◆ **Request**
Starting at the first line of the data below, write out each line exactly until you reach the line containing "def MY(v): return (800.0 - v) * S", and include that line too.

◆ **Provided data**
>> Begin

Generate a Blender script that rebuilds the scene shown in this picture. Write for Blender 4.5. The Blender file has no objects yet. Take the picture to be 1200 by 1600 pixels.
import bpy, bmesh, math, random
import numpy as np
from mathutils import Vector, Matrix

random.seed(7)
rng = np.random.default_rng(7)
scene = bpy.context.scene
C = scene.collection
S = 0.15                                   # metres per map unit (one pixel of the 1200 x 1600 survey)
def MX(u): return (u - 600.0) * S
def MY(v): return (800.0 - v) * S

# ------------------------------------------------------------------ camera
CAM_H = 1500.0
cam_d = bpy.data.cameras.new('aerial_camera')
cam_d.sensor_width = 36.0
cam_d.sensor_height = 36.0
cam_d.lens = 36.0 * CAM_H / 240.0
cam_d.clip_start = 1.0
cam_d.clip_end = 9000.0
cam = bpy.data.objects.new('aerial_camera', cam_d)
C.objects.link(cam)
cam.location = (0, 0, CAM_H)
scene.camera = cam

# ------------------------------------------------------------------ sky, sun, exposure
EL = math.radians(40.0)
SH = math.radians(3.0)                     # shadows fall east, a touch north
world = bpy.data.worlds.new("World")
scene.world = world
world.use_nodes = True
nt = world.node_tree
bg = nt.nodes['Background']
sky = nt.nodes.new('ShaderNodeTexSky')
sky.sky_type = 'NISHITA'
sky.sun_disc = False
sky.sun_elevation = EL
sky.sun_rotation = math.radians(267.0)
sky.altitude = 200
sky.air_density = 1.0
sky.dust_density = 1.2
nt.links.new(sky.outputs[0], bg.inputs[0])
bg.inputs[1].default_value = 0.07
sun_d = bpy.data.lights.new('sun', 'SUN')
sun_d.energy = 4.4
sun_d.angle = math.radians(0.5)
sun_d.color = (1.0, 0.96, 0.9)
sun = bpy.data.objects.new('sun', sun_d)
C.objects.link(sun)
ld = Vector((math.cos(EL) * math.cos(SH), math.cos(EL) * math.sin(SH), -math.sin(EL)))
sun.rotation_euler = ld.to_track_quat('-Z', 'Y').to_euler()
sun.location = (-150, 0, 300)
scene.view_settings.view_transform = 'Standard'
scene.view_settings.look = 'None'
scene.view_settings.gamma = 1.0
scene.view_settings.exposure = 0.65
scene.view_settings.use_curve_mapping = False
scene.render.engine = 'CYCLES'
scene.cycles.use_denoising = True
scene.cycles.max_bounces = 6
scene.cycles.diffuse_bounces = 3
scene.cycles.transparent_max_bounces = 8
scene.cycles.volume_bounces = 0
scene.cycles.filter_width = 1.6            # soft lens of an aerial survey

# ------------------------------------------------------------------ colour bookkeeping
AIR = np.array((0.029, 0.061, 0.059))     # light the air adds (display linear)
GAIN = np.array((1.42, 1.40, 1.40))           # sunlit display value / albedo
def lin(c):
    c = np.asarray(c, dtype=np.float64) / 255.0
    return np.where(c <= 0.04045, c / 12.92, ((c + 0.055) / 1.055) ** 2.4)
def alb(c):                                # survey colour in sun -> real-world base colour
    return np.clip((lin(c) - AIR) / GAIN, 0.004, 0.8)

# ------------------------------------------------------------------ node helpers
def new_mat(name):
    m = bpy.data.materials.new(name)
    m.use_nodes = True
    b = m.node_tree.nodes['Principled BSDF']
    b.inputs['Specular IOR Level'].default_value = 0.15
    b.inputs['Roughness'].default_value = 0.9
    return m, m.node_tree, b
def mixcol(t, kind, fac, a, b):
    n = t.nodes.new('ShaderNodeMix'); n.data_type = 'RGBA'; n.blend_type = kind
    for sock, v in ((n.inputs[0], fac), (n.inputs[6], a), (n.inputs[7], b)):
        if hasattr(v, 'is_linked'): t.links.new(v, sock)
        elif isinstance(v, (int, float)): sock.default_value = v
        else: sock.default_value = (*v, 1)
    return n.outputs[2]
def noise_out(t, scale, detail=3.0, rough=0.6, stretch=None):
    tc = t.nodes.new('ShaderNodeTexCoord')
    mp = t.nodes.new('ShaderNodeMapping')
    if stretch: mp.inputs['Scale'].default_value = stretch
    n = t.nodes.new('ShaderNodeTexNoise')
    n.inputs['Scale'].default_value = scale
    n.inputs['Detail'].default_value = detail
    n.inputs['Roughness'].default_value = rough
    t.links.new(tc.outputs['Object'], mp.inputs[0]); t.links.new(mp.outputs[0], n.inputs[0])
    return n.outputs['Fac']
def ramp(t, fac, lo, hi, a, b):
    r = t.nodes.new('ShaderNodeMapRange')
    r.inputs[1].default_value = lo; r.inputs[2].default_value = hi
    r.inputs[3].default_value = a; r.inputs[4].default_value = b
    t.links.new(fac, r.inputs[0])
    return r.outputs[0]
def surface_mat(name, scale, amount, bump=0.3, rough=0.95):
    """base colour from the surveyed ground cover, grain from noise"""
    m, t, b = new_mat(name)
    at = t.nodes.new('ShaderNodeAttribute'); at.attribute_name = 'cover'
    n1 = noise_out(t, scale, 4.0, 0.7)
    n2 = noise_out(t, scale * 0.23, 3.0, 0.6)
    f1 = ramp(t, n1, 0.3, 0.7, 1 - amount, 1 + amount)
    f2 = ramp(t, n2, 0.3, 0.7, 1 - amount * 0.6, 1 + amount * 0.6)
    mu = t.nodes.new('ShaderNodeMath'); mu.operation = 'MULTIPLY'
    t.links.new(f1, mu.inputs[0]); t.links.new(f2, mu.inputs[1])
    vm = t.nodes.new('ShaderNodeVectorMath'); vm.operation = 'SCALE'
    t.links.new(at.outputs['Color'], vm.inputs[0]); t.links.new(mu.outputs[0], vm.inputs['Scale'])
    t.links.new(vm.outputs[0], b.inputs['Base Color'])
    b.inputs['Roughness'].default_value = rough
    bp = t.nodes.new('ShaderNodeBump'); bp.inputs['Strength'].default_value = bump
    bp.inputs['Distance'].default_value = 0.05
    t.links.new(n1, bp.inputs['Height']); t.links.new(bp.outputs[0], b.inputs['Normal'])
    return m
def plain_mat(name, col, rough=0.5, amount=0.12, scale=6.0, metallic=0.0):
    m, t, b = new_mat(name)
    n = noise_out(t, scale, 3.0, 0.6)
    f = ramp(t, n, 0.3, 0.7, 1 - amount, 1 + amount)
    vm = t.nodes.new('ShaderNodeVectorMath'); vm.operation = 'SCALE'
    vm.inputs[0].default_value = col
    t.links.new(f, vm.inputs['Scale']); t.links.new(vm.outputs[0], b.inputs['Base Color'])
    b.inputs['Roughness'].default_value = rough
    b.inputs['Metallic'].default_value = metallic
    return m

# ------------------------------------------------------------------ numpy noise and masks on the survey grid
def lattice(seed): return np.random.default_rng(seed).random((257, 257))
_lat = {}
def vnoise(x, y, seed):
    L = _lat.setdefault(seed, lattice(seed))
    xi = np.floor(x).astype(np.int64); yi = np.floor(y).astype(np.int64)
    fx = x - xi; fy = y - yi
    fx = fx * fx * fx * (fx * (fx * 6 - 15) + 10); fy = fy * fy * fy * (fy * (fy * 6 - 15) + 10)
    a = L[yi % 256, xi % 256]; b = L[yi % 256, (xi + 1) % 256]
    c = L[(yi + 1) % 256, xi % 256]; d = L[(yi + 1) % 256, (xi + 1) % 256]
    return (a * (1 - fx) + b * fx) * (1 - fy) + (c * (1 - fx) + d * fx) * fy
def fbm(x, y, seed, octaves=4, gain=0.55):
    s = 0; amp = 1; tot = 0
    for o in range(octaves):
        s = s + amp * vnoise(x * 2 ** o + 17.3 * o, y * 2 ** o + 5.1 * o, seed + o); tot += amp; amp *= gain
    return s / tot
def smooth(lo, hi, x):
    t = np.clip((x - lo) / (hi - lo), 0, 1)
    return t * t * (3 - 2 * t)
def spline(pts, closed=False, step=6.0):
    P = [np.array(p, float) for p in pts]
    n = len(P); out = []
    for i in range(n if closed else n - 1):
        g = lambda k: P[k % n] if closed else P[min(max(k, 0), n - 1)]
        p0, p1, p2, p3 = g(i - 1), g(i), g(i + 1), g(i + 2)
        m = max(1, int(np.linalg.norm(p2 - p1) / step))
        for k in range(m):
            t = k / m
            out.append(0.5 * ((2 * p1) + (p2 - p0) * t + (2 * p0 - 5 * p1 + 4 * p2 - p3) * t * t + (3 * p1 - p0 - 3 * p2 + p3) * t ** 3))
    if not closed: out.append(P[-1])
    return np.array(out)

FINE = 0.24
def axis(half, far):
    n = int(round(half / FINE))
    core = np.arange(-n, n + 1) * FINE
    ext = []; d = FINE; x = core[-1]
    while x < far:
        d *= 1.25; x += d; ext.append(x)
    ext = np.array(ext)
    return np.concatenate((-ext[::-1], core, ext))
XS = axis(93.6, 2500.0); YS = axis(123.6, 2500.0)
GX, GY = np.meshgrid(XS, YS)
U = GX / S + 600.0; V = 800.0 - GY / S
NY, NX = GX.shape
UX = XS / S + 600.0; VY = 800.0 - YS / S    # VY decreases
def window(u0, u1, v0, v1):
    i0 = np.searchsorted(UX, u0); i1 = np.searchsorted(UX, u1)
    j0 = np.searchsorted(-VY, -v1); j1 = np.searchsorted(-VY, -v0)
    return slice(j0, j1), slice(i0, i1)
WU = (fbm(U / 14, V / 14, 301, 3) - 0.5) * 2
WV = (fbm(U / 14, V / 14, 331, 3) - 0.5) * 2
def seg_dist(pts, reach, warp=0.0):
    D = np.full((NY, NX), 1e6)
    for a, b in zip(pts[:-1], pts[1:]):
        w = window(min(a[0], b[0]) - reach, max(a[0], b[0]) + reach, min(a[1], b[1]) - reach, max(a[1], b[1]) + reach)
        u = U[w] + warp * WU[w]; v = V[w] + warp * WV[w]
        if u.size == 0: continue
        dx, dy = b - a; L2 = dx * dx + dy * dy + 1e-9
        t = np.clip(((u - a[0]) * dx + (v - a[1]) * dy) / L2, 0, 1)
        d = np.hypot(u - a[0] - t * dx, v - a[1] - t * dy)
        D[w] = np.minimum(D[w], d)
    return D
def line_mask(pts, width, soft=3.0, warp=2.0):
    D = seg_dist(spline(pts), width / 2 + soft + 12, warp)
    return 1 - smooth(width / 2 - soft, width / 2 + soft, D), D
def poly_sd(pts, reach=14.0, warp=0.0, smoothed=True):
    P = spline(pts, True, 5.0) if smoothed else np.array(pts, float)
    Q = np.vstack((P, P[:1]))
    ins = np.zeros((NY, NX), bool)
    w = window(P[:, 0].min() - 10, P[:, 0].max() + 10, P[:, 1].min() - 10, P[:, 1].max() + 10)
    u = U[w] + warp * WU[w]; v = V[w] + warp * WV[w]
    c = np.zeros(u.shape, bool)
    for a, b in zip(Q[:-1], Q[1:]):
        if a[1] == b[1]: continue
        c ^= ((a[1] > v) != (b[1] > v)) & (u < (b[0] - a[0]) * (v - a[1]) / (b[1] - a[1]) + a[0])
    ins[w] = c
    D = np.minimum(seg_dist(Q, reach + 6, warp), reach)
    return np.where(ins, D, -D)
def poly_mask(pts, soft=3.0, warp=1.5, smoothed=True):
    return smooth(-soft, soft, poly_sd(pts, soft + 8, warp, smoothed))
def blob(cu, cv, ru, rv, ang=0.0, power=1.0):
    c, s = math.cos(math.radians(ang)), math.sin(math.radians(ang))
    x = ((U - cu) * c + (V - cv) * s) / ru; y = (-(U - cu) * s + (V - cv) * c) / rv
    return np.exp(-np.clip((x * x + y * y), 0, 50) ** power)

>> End

◆ **Solution to the exercise**
Generate a Blender script that rebuilds the scene shown in this picture. Write for Blender 4.5. The Blender file has no objects yet. Take the picture to be 1200 by 1600 pixels.
import bpy, bmesh, math, random
import numpy as np
from mathutils import Vector, Matrix

random.seed(7)
rng = np.random.default_rng(7)
scene = bpy.context.scene
C = scene.collection
S = 0.15                                   # metres per map unit (one pixel of the 1200 x 1600 survey)
def MX(u): return (u - 600.0) * S
def MY(v): return (800.0 - v) * S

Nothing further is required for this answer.